Трудно было бы изложить все ложные суждения нашего воображения по занимающему нас вопросу. Так, мы довольно легко миримся с разложением нашего тела в могиле. Мы нисколько не стоим за то, чтобы оно сопровождало нас в бесконечности времени. По зрелом размышлении мы были бы даже опечалены, если бы оно последовало за нами со своими неизбежными недугами, со своими недостатками, со всем, что в нем есть уродливого и смешного. Мы хотели бы туда явиться в сопровождении лишь нашей души. Но что бы мы ответили тому, кто сказал бы нам, что мы можем мыслить нашу душу только как собрание наших умственных и моральных способностей, соединенных, для полноты счета, с теми способностями, которые вытекают из инстинкта, из области бессознательной или подсознательной? Когда, при приближении старости, мы замечаем в себе или других ослабление этих способностей, мы нисколько не беспокоимся, мы не предаемся отчаянию, как не беспокоимся и не отчаиваемся, когда речь идет о медленном упадке телесных сил.

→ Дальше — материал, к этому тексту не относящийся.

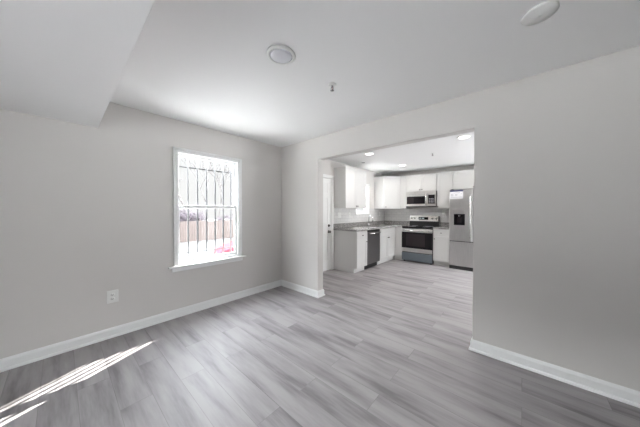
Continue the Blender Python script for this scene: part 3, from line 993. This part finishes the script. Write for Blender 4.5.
# bare trees
def tree(label, loc, h, r0, seed, m_='bark', lean=(0, 0), depth=4, first=0.36):
    rng = random.Random(seed)
    b = MB()
    def grow(p, d, L, r, lv):
        pts, rad = [p], [r]
        for k in range(3):
            d = (d + Vector((rng.uniform(-.16, .16), rng.uniform(-.16, .16), rng.uniform(-.03, .10)))).normalized()
            p = p + d * L / 3
            pts.append(p)
            rad.append(r * (1 - 0.16 * (k + 1)))
        b.tube(pts, rad, 7 if lv < 2 else 4)
        if lv >= depth:
            return
        for k in range(2 if lv == 0 else 3):
            sp_ = 0.55 if lv else 0.38
            nd = (d + Vector((rng.uniform(-1, 1), rng.uniform(-1, 1), rng.uniform(-.15, .5))) * sp_).normalized()
            st = pts[-1] if k < 2 else pts[2]
            grow(st, nd, L * rng.uniform(.58, .78), max(r * rng.uniform(.46, .58), 0.012), lv + 1)
    grow(Vector((0, 0, 0)), Vector((lean[0], lean[1], 1)).normalized(), h * first, r0, 0)
    o = b.build('bare_tree', m_)
    o.location = loc
    return tag(o, label, 'tree')
tree('leaning forked bare tree with several limbs behind the shrub', (-18.4, 4.6, GZ), 8.5, 0.17, 7, 'bark', (0, 0.10), 5, 0.24)
tree('mossy grey-green bare tree nearest the outer edge of the window', (-24.0, 5.0, GZ), 10.5, 0.19, 11, 'bark2', (0, 0.04), 4, 0.30)
tree('slim bare tree seen between the middle bars', (-22.0, 7.6, GZ), 9.0, 0.10, 21, 'bark', (0, 0.05), 5)
tree('faint thin bare tree behind the inner end of the fence', (-29.0, 12.2, GZ), 9.5, 0.10, 34, 'bark', (0, -0.06), 5)

# red car parked on the pavement
car = thing('car', 'red car with its nose showing low in the barred window', 'car', (-5.80, 1.36, GZ), R(-22))
car.scale = (1.0, 1.0, 1.17)
prof = [(0.06, 0.28), (0.0, 0.42), (0.03, 0.62), (0.30, 0.74), (1.10, 0.97), (1.30, 1.00), (4.05, 1.02), (4.30, 0.94), (4.35, 0.45), (4.28, 0.28)]
MB().prism_ax(prof, -0.86, 0.86, 0).build('body', 'red', car, 0.06, 4)
cab_ = [(1.22, 0.97), (1.95, 1.50), (2.30, 1.56), (3.10, 1.54), (3.85, 1.00)]
cb = MB().prism_ax(cab_, -0.72, 0.72, 0).build('cabin', 'red', car, 0.05, 3)
for s_ in (-1, 1):
    x_ = 0.725 * s_
    MB().prism_ax([(1.48, 1.03), (2.02, 1.43), (2.40, 1.48), (2.40, 1.03)], min(x_, x_ - 0.02 * s_), max(x_, x_ - 0.02 * s_), 0).build('side_window', 'carglass', cb)
    MB().prism_ax([(2.46, 1.03), (2.46, 1.48), (3.05, 1.46), (3.60, 1.03)], min(x_, x_ - 0.02 * s_), max(x_, x_ - 0.02 * s_), 0).build('side_window', 'carglass', cb)
MB().add([(-0.62, 1.285, 1.030), (0.62, 1.285, 1.030), (0.58, 1.89, 1.470), (-0.58, 1.89, 1.470), (-0.62, 1.30, 1.02), (0.62, 1.30, 1.02), (0.58, 1.905, 1.46), (-0.58, 1.905, 1.46)],
         [(0, 1, 2, 3), (7, 6, 5, 4), (0, 4, 5, 1), (1, 5, 6, 2), (2, 6, 7, 3), (3, 7, 4, 0)]).build('windshield', 'carglass', cb)
for s_ in (-1, 1):
    MB().box(s_ * 0.66 - 0.13, s_ * 0.66 + 0.13, 0.03, 0.20, 0.52, 0.64).build('headlight', 'lens', car, 0.02)
    for yv in (0.85, 3.45):
        wh = MB().lathe([(0.20, -0.10), (0.30, -0.10), (0.32, -0.07), (0.32, 0.07), (0.30, 0.10), (0.20, 0.10)], (s_ * 0.79, yv, 0.32), 'X', 28).build('wheel', 'rubber', car)
        MB().lathe([(0.0, -0.105), (0.20, -0.10), (0.20, 0.10), (0.0, 0.105)], (s_ * 0.79, yv, 0.32), 'X', 20).build('rim', 'chrome', wh)
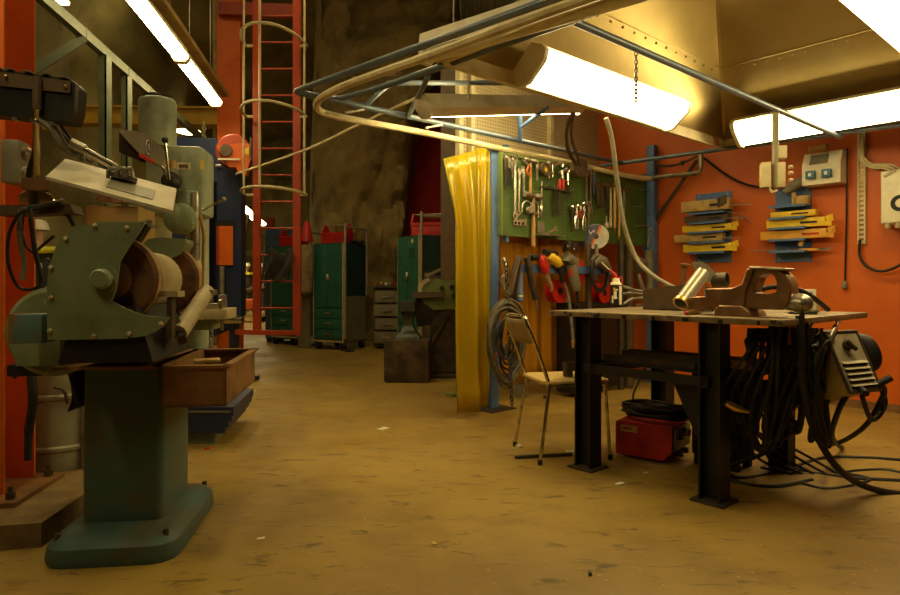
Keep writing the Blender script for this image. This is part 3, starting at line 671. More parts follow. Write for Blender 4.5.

Мы сохраняем нетронутой нашу смутную надежду на загробную жизнь. Нам кажется вполне естественным, что состояние одних из этих способностей зависит от состояния других. Даже когда первые из них вполне разрушены в любимом нами существе, нам не кажется, что мы его потеряли или что оно само потеряло свое я, свою нравственную личность, от которой однако ничего не сохранилось. Мы не стали бы оплакивать его утрату, мы не думали бы, что его нет с нами, если бы смерть сохранила эти способности в состоянии разрушения. Но если мы не придаем особенной важности ни разложению нашего тела в гробу, ни разрушению наших умственных способностей в течение жизни, то что же, собственно, просим мы смерть пощадить и исполнения какой несбыточной мечты требуем мы?